** Task requirements **
Repeat exactly the lines running from the first line of the data to the line containing "COL = sc.collection", both ends included, and nothing else; drop the pictures.

** Data for this exercise **
──────

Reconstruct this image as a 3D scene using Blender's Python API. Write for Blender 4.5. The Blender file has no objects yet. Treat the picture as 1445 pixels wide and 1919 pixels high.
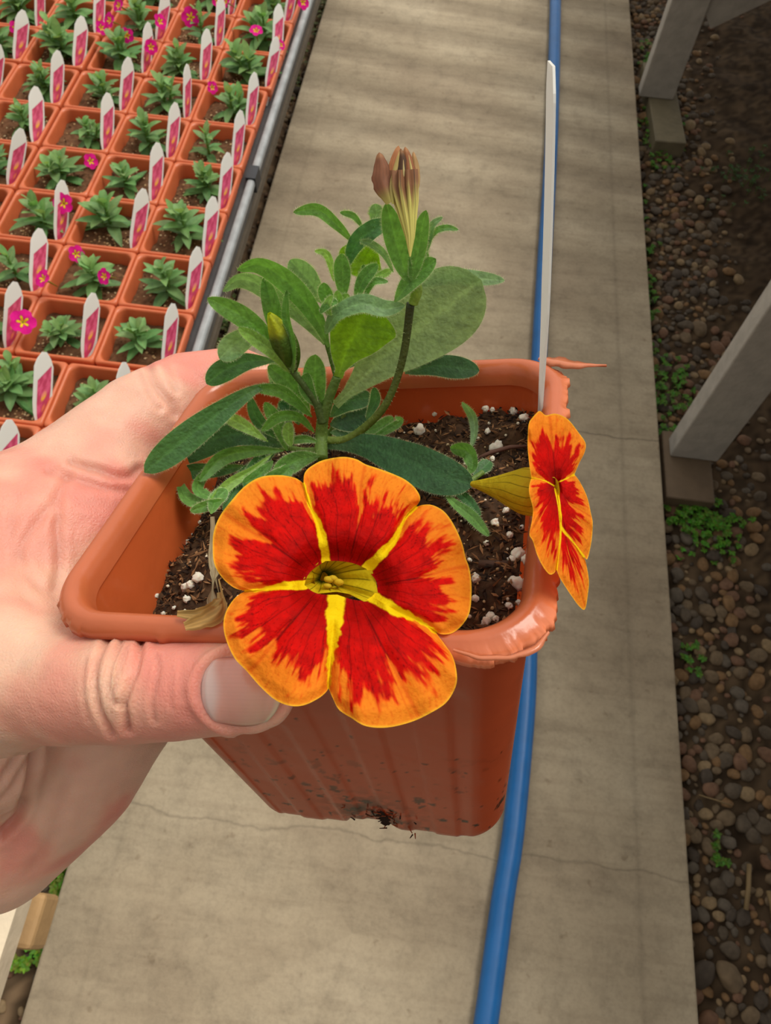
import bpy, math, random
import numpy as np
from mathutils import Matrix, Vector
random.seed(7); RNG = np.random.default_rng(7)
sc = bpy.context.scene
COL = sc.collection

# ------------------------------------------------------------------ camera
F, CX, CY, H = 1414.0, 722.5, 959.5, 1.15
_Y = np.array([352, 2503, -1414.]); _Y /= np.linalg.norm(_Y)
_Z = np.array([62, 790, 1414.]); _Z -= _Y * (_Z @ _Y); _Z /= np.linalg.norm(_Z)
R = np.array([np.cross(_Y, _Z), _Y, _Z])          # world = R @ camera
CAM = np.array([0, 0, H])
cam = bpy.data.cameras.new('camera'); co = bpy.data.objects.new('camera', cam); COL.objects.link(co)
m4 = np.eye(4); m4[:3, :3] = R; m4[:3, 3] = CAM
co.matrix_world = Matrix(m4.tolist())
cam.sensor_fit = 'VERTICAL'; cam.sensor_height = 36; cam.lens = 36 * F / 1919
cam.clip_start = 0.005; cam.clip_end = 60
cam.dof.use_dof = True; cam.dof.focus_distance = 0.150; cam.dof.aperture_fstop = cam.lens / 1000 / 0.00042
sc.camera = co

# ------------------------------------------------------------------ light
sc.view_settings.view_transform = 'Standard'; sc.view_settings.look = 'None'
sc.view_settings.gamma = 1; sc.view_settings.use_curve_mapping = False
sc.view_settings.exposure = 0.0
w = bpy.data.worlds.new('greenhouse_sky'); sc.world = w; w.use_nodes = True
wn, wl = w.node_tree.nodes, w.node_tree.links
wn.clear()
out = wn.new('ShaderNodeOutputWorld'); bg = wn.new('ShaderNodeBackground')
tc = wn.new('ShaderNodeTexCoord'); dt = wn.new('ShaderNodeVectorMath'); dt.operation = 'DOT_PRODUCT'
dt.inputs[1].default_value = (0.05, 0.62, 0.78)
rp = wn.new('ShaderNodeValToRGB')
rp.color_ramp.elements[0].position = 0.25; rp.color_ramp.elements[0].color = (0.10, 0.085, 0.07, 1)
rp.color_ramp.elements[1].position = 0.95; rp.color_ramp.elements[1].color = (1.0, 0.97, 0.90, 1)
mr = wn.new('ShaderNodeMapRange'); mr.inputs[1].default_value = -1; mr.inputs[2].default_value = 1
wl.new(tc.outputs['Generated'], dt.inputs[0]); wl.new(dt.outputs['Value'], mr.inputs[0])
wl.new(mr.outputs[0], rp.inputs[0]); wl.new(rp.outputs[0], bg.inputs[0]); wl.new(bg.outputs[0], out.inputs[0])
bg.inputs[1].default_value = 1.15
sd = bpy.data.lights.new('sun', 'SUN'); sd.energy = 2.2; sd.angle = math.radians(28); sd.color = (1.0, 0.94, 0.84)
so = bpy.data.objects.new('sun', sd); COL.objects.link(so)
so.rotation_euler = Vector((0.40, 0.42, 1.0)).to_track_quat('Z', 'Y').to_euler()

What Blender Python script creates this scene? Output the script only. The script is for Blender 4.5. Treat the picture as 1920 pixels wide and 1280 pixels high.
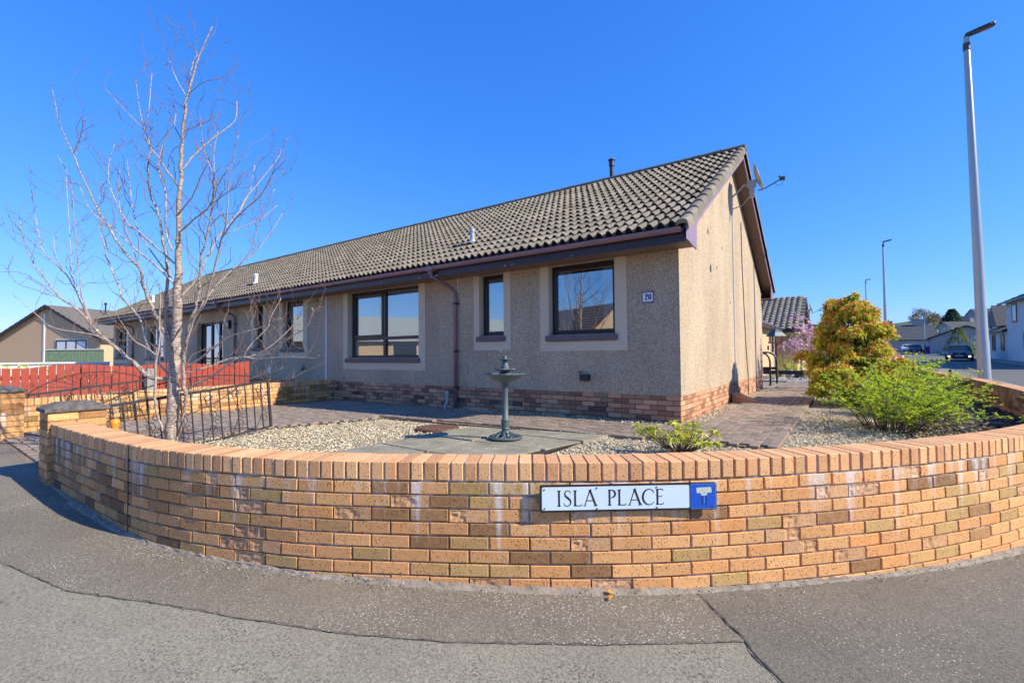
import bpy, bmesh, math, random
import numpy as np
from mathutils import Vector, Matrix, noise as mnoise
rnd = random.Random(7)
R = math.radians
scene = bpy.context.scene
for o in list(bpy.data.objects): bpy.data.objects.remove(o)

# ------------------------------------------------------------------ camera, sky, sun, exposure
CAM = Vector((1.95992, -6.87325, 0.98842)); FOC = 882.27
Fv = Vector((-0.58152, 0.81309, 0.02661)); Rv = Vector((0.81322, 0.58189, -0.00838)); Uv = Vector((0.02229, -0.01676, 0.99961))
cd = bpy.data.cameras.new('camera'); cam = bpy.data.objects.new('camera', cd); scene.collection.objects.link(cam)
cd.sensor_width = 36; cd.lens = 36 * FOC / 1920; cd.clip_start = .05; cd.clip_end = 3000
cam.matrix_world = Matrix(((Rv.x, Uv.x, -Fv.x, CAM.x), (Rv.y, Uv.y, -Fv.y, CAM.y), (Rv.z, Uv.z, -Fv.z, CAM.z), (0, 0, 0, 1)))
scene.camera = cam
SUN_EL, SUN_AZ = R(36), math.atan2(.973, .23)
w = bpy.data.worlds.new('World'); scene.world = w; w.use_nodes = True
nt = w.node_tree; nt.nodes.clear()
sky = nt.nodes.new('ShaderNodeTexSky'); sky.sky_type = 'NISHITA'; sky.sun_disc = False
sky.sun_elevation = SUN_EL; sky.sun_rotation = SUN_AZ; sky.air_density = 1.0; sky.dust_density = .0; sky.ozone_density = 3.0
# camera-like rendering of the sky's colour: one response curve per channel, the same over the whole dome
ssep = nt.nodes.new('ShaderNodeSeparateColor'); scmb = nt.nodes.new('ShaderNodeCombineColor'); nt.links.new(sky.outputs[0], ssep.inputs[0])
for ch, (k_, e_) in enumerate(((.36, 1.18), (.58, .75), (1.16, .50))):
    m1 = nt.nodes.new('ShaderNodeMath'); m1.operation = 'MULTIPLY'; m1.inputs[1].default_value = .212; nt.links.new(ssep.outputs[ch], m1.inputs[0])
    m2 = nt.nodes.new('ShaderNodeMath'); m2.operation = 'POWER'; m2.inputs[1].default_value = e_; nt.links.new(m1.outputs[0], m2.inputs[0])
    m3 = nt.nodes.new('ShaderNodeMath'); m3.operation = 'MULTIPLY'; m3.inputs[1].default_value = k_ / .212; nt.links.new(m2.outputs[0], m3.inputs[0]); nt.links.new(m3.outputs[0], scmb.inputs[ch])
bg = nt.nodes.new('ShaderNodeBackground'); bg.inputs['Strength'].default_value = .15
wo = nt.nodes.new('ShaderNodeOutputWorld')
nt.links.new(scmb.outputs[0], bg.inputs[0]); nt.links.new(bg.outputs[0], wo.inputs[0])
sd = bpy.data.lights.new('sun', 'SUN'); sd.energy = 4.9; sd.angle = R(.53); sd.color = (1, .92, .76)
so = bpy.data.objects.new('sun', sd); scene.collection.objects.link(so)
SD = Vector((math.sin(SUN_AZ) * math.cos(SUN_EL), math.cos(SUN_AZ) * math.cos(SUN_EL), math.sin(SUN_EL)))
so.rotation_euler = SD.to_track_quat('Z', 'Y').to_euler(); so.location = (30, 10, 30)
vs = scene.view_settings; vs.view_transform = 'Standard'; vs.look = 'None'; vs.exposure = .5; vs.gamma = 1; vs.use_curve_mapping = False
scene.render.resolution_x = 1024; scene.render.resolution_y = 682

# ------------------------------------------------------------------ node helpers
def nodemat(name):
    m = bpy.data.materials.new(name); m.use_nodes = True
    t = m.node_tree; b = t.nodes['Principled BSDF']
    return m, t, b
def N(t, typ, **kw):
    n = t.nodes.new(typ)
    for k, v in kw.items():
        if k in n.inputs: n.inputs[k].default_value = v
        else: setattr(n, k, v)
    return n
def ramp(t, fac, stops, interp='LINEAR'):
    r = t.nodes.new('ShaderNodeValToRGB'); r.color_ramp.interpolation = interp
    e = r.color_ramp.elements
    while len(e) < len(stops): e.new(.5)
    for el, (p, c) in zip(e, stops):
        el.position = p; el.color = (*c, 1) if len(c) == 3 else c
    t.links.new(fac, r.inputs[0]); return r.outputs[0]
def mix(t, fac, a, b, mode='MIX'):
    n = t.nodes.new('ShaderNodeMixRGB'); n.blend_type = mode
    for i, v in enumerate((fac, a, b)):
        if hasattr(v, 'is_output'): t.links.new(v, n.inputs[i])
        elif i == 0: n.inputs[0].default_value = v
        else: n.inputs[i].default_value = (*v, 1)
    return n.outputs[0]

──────

** Response to the exercise **
Reconstruct this image as a 3D scene using Blender's Python API. Write for Blender 4.5. The Blender file has no objects yet. Treat the picture as 1445 pixels wide and 1919 pixels high.
import bpy, math, random
import numpy as np
from mathutils import Matrix, Vector
random.seed(7); RNG = np.random.default_rng(7)
sc = bpy.context.scene
COL = sc.collection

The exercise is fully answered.